Water pumps continued Monday to move water away from the historic Nauvoo House, a hotel of sorts started as a kind of public works project under the direction of Joseph Smith Jr. The Nauvoo House is now owned by the Community of Christ, formerly the RLDS church.

"No damage has been done," said Donna Whisenant, who is serving as a public affairs missionary with her husband, Vern, in Nauvoo. "Right now they are watching it and hoping as the river goes down, they will not have that seepage coming in."

As for the rest of Nauvoo — where sites owned by The Church of Jesus Christ of Latter-day Saints were never threatened by flood waters — things are returning to normal, she said.

"Everything in Nauvoo in drying up," she said. "We are gearing up enthusiastically, expectation wise, for the Nauvoo Pageant, which will start in July."

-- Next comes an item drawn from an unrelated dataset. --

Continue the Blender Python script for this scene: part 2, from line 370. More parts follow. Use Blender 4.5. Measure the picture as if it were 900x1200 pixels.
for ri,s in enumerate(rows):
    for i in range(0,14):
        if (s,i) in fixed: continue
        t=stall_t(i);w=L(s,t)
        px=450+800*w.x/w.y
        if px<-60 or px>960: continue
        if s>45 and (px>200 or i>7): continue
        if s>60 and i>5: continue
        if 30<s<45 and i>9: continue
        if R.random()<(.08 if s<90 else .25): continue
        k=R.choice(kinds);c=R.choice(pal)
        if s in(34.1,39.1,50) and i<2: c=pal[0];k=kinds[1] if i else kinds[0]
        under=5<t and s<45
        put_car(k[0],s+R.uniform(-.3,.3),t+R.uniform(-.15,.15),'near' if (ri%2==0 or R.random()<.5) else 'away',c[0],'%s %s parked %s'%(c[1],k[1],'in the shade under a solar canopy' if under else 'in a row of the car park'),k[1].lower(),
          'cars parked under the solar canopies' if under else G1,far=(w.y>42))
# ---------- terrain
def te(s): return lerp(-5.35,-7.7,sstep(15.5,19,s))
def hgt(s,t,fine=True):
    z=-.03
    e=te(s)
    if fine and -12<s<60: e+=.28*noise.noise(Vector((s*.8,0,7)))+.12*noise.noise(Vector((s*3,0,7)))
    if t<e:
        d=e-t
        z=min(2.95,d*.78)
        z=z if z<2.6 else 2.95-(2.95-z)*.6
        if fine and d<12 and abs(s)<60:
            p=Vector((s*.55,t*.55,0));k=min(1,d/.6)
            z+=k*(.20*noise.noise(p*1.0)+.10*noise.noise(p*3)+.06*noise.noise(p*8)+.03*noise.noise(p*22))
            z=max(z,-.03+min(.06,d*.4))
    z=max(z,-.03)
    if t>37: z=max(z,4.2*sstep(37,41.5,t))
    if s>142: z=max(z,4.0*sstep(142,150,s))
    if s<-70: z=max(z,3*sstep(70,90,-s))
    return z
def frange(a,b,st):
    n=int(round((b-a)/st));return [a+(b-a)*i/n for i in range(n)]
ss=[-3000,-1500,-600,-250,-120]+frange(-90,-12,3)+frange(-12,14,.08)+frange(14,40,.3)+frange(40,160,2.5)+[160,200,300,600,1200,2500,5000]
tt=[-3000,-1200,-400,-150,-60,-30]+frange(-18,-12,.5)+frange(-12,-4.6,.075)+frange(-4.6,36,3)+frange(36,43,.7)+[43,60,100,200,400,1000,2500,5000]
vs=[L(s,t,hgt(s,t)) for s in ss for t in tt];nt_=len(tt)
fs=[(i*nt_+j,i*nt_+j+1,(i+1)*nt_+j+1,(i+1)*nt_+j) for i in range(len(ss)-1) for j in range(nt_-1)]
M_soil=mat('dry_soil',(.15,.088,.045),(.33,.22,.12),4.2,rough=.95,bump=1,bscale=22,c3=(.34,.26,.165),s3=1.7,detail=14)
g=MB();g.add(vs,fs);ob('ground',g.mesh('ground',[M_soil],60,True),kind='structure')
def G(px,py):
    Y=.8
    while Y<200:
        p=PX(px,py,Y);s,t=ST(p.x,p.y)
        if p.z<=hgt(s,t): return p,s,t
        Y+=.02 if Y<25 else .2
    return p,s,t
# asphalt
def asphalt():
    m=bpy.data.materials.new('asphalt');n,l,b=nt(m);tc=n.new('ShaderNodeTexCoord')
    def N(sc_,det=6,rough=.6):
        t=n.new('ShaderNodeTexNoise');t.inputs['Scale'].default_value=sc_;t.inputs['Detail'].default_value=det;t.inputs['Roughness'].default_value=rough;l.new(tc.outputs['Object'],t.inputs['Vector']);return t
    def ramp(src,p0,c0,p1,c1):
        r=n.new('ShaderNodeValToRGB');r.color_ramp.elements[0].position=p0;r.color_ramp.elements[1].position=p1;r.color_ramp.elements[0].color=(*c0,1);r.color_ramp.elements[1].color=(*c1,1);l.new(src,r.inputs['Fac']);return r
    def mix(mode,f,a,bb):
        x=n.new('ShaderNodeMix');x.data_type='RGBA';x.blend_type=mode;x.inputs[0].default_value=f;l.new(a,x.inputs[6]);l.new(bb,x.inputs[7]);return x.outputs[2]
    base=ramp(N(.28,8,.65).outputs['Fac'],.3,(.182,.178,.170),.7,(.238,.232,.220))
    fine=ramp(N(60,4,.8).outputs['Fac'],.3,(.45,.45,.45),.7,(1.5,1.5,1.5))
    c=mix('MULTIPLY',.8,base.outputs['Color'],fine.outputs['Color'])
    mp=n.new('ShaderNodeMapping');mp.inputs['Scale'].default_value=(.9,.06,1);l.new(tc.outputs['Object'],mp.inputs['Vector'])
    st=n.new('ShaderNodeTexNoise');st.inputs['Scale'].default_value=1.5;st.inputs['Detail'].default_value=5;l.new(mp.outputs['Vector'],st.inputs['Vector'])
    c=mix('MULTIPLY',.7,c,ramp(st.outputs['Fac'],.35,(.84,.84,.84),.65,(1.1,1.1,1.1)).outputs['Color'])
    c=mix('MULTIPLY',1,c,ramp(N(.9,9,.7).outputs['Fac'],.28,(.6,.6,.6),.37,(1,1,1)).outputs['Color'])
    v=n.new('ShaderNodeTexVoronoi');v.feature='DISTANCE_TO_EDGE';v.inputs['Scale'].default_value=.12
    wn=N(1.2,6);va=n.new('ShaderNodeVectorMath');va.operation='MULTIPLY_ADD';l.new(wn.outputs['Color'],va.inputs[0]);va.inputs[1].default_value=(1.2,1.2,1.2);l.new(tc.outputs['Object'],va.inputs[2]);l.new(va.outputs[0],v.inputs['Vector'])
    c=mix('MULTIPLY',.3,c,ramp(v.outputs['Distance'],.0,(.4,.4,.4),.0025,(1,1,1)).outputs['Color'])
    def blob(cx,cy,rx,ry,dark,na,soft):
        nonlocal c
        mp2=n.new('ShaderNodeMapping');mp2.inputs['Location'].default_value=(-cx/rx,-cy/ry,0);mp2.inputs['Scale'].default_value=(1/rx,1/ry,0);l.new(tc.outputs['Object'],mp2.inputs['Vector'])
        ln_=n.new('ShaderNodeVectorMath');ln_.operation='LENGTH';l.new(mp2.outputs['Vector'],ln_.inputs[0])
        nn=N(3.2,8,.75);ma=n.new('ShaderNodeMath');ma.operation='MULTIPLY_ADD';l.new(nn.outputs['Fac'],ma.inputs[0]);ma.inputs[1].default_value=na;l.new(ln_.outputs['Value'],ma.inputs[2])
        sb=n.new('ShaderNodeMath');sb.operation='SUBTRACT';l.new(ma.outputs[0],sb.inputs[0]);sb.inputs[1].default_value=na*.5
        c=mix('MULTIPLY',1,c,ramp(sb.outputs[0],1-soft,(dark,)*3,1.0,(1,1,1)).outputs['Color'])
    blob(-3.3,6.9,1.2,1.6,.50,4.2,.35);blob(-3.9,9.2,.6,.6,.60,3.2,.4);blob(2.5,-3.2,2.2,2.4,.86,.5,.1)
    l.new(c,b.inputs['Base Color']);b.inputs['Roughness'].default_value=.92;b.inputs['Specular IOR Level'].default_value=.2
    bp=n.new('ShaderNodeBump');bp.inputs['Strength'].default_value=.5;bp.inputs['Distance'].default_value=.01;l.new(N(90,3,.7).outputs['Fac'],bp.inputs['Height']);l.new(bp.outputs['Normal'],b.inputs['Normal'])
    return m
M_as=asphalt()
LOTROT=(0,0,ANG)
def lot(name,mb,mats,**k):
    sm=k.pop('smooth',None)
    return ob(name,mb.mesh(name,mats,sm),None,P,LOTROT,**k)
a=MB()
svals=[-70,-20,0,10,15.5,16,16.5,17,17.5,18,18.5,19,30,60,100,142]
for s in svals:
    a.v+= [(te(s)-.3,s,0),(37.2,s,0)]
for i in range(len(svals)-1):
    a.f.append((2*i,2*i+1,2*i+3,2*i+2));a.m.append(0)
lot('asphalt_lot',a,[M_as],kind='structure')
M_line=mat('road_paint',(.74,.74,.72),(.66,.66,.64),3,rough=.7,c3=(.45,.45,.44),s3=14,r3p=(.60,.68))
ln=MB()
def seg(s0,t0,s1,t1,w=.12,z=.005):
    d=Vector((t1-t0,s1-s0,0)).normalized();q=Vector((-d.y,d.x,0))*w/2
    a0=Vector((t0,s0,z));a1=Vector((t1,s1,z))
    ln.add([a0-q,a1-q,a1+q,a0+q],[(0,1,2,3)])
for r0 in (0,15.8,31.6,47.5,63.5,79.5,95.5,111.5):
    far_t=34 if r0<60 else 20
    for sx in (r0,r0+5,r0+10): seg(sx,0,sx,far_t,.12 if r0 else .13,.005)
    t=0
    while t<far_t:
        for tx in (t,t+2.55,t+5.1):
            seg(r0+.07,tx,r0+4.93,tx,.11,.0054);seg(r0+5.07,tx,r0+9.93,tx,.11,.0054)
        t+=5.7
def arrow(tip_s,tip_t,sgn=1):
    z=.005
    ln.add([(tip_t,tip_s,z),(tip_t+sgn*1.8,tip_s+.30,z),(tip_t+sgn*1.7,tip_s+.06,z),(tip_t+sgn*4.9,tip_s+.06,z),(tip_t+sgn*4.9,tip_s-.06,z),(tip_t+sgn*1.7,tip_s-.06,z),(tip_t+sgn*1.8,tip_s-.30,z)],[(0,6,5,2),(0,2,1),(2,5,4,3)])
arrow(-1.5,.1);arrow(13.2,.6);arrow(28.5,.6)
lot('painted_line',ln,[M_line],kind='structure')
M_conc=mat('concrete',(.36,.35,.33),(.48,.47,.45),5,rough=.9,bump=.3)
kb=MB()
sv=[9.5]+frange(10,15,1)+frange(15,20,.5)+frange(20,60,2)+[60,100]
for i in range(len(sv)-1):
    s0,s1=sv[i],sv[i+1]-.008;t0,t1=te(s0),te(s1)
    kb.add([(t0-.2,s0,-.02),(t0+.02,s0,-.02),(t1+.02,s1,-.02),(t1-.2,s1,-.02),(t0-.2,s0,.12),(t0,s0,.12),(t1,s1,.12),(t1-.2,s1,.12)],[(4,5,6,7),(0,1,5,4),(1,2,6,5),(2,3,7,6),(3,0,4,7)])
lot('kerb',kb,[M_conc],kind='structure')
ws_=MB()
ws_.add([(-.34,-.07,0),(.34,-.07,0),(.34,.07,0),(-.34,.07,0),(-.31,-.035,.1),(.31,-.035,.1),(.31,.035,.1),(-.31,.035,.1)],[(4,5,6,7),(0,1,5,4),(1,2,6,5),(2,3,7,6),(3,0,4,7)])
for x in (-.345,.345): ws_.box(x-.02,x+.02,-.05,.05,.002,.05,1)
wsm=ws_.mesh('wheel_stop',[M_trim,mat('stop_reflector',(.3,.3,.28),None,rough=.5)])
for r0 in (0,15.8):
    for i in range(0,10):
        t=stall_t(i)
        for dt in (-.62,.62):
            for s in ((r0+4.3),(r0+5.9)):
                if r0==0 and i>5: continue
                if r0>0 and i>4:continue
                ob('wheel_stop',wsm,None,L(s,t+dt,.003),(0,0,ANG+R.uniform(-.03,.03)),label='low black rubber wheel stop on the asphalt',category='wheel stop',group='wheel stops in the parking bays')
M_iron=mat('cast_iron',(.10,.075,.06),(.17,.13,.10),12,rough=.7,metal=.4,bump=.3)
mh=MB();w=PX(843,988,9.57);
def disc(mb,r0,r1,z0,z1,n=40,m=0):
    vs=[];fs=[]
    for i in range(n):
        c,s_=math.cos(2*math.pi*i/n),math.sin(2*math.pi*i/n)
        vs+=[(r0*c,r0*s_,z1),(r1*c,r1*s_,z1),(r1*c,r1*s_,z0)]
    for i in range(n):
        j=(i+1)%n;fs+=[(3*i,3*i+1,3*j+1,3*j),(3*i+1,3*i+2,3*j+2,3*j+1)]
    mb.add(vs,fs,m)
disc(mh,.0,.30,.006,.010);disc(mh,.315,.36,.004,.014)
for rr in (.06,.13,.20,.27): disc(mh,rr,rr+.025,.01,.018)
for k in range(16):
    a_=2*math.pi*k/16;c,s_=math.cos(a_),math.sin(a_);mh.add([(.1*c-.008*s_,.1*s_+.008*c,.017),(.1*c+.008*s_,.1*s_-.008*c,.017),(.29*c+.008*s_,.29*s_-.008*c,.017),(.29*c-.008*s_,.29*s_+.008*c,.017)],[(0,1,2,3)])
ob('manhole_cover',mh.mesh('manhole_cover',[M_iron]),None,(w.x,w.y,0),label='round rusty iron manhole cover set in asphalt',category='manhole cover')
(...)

Even weekend reports that the Mississippi River, which crested near Nauvoo last week, was rising again have passed. Water Street is still closed, Whisenant added. But, she said, there is no danger. "None of the sandbagging broke around here at all."

LDS missionaries and Brigham Young University students participated in sandbagging efforts in Nauvoo and assisted in flood relief efforts in other parts of Illinois and in Indiana, Iowa and Wisconsin.

In response to the flooding, the LDS Church sent 16 truckloads of supplies — including shovels and wheelbarrows — to the impacted area; members distributed 26,000 cleaning kits and 15,000 hygiene kits, according to a Church Welfare Services report.